Jones, indicted by a Grand Jury for the first-degree murder of Duve, is being held without bond in the Broward County Jail awaiting trial on violation of probation and felony battery before facing an Indian River County jury for Duve’s murder. If found guilty, Jones could face the death penalty.
Ferreting out complex, sensitive and sometimes disturbing information from multiple sources is what built the more than 2,000 pages of evidence, plus photographs and video now on file in the case against Jones.
Some of those sources were victims themselves – former girlfriends of Jones who themselves had been threatened, harassed and abused. Kmetz said his approach to coaxing witnesses and victims to talk is simple.
“Our job is to get them to not be afraid, and to give them the confidence to talk to us and to protect themselves.”
Last month at the Law Enforcement Awards Ceremony banquet, members of the Indian River County Victims’ Rights Coalition honored Kmetz, along with other local law enforcement personnel, with the Victim Services Award for his work on the Duve case and another homicide.
It was the inaugural year for the award.
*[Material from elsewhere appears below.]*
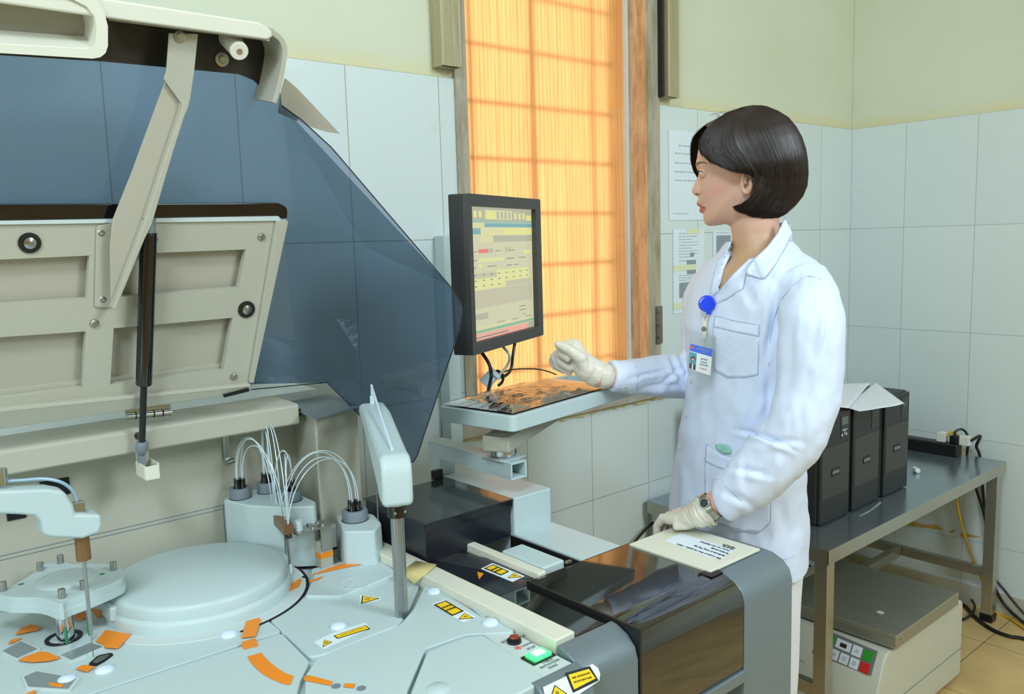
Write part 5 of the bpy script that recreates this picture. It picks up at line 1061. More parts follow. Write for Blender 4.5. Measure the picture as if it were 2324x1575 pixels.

Organizer Paul Zelno, a former Vero Beach reserve police officer whose wife was slain by a drunk driver in 2007, said the award formally recognizes the year-round work of police, volunteers and court officials.
Harrelson nominated Kmetz for the Victim Services award, saying, “I can think of no one I would rather have speaking and fighting for one of my loved ones, or even for myself, than Det. Brad Kmetz.”